-- AVAILABLE DATA start --

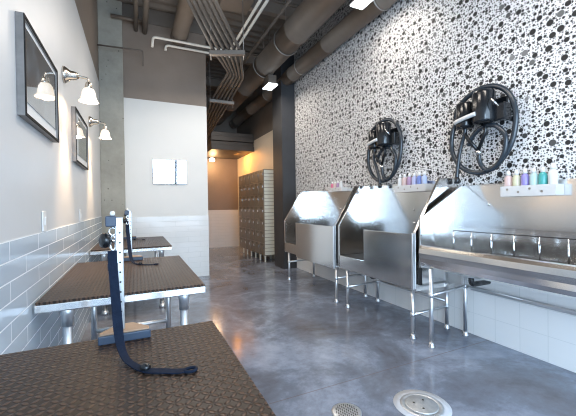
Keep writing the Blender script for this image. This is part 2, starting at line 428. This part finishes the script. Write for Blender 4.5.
def pendant(c, label):
    root = thing('overhead_light', c, label, 'light fixture', 'box ceiling lights between the ducts')
    x, y, z = c
    MB(c).box((x - .075, y - .12, z), (x + .075, y + .12, z + .16)).build('housing', 'conduit', root, .006)
    MB(c).box((x - .085, y - .15, z - .02), (x + .085, y + .15, z)).build('diffuser', 'led', root)
    mb = MB(c); mb.tube([(x, y, z + .16), (x, y, 4.4)], .008, 6); mb.build('stem', 'strap_metal', root)
pendant((2.20, 5.4, 3.34), 'lit box light hanging between the two long ducts farther along the room')
pendant((2.33, 2.92, 3.49), 'lit box light at the picture top between the two long ducts')
# passage lamp, lit
root = thing('passage_lamp', (1.99, 9.35, 2.62), 'small lit ceiling lamp at the end of the passage', 'lamp')
MB((1.99, 9.35, 2.62)).lathe([(.03, .0), (.03, -.02)], (1.99, 9.35, 2.62)).build('mount', 'nickel', root)
MB((1.99, 9.35, 2.62)).lathe([(.02, -.02), (.07, -.04), (.085, -.09), (.06, -.13), (.01, -.14)], (1.99, 9.35, 2.62)).build('globe', 'lamp_on', root)

# ------------------------------------------------------------------ left wall: pictures, sconces, switches
def picture(y0, y1, z0, z1, label):
    c = (XL, (y0 + y1) / 2, (z0 + z1) / 2)
    root = thing('framed_picture', c, label, 'picture', 'framed pictures on the left wall')
    x0, x1, w = XL + .001, XL + .031, .014
    mb = MB(c); mb.box((x0, y0, z0), (x1, y0 + w, z1)).box((x0, y1 - w, z0), (x1, y1, z1)).box((x0, y0 + w, z0), (x1, y1 - w, z0 + w)).box((x0, y0 + w, z1 - w), (x1, y1 - w, z1))
    mb.build('frame', 'silver_frame', root)
    mb = MB(c); e = x1 + .001
    mb.box((x1, y0, z1 - w), (e + .003, y1, z1)).box((x1, y0, z0), (e + .003, y1, z0 + w)).box((x1, y1 - w, z0 + w), (e + .003, y1, z1 - w)).box((x1, y0, z0 + w), (e + .003, y0 + w, z1 - w))
    mb.build('frame_lip', 'frame_black', root)
    MB(c).box((x0, y0 + w, z0 + w), (x0 + .022, y1 - w, z1 - w)).build('mount_board', 'mount', root)
    m_ = .03
    MB(c).box((x0 + .022, y0 + w + .012, z0 + w + m_ * 2), (x0 + .026, y1 - w - .012, z1 - w - m_)).build('print', 'art', root)
picture(1.85, 2.55, 1.645, 2.11, 'large framed dark picture on the pale wall before the first lamp')
picture(3.25, 4.0, 1.615, 2.075, 'framed picture on the pale wall between the two wall lamps')
def sconce(y):
    z = 2.225; c = (XL, y, z)
    root = thing('wall_sconce', c, 'lit bell-shaded wall lamp beside the larger picture', 'lamp', 'bell-shaded wall lamps')
    MB(c).lathe([(.062, .001), (.062, .012), (.05, .03), (.036, .045), (.03, .085), (.016, .10)], c, (1, 0, 0), 28).build('back_plate', 'nickel', root)
    mb = MB(c); mb.tube(spline([(XL + .09, y, z), (XL + .135, y, z - .003), (XL + .158, y, z - .012), (XL + .163, y, z - .04)], 5), .009, 10); mb.build('arm', 'nickel', root)
    t = (XL + .163, y, z - .04)
    MB(c).lathe([(.013, .005), (.02, .0), (.026, -.035), (.024, -.045)], t).build('socket', 'nickel', root)
    MB(c).lathe([(.022, -.042), (.032, -.046), (.044, -.066), (.049, -.095), (.054, -.12), (.065, -.14), (.07, -.146), (.067, -.146), (.05, -.12), (.044, -.095), (.038, -.07), (.018, -.055)], t, seg=32).build('lamp_shade', 'shade', root)
    MB(c).lathe([(.011, -.055), (.022, -.08), (.024, -.095), (.016, -.112), (.004, -.118)], t, seg=16).build('bulb', 'lamp_on', root)
    return root
s0 = sconce(2.94)
dup(s0, (XL, 4.43, 2.225), 'lit bell-shaded wall lamp nearest the concrete column')
for y, lb in ((2.27, 'white wall plate above the tile beside the big table'), (3.6, 'white wall plate above the tile farther along the left wall')):
    c = (XL, y, 1.14)
    root = thing('wall_plate', c, lb, 'switch', 'white wall plates')
    MB(c).box((XL + .001, y - .037, 1.09), (XL + .009, y + .037, 1.205)).build('plate', 'white_plastic', root, .003)
    MB(c).box((XL + .009, y - .012, 1.125), (XL + .014, y + .012, 1.17)).build('rocker', 'white_plastic', root, .002)
# white glossy board on the partition
root = thing('wall_mirror', (.525, YW, 1.8), 'small wall mirror on the white partition, reflecting the bright shop window', 'mirror')
c = (.525, YW, 1.8)
MB(c).box((.256, YW - .02, 1.595), (.792, YW - .001, 2.0)).build('backing', 'silver_frame', root)
MB(c).box((.262, YW - .026, 1.601), (.786, YW - .0205, 1.994)).build('glass_panel', 'board', root)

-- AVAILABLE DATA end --

Everything from the first line of the listing above through the line that contains "2.62)).build('globe', 'lamp_on', root)" is to be restated word for word, minus the pictures.

__CORRECT RESULT__.
Keep writing the Blender script for this image. This is part 2, starting at line 428. This part finishes the script. Write for Blender 4.5.
def pendant(c, label):
    root = thing('overhead_light', c, label, 'light fixture', 'box ceiling lights between the ducts')
    x, y, z = c
    MB(c).box((x - .075, y - .12, z), (x + .075, y + .12, z + .16)).build('housing', 'conduit', root, .006)
    MB(c).box((x - .085, y - .15, z - .02), (x + .085, y + .15, z)).build('diffuser', 'led', root)
    mb = MB(c); mb.tube([(x, y, z + .16), (x, y, 4.4)], .008, 6); mb.build('stem', 'strap_metal', root)
pendant((2.20, 5.4, 3.34), 'lit box light hanging between the two long ducts farther along the room')
pendant((2.33, 2.92, 3.49), 'lit box light at the picture top between the two long ducts')
# passage lamp, lit
root = thing('passage_lamp', (1.99, 9.35, 2.62), 'small lit ceiling lamp at the end of the passage', 'lamp')
MB((1.99, 9.35, 2.62)).lathe([(.03, .0), (.03, -.02)], (1.99, 9.35, 2.62)).build('mount', 'nickel', root)
MB((1.99, 9.35, 2.62)).lathe([(.02, -.02), (.07, -.04), (.085, -.09), (.06, -.13), (.01, -.14)], (1.99, 9.35, 2.62)).build('globe', 'lamp_on', root)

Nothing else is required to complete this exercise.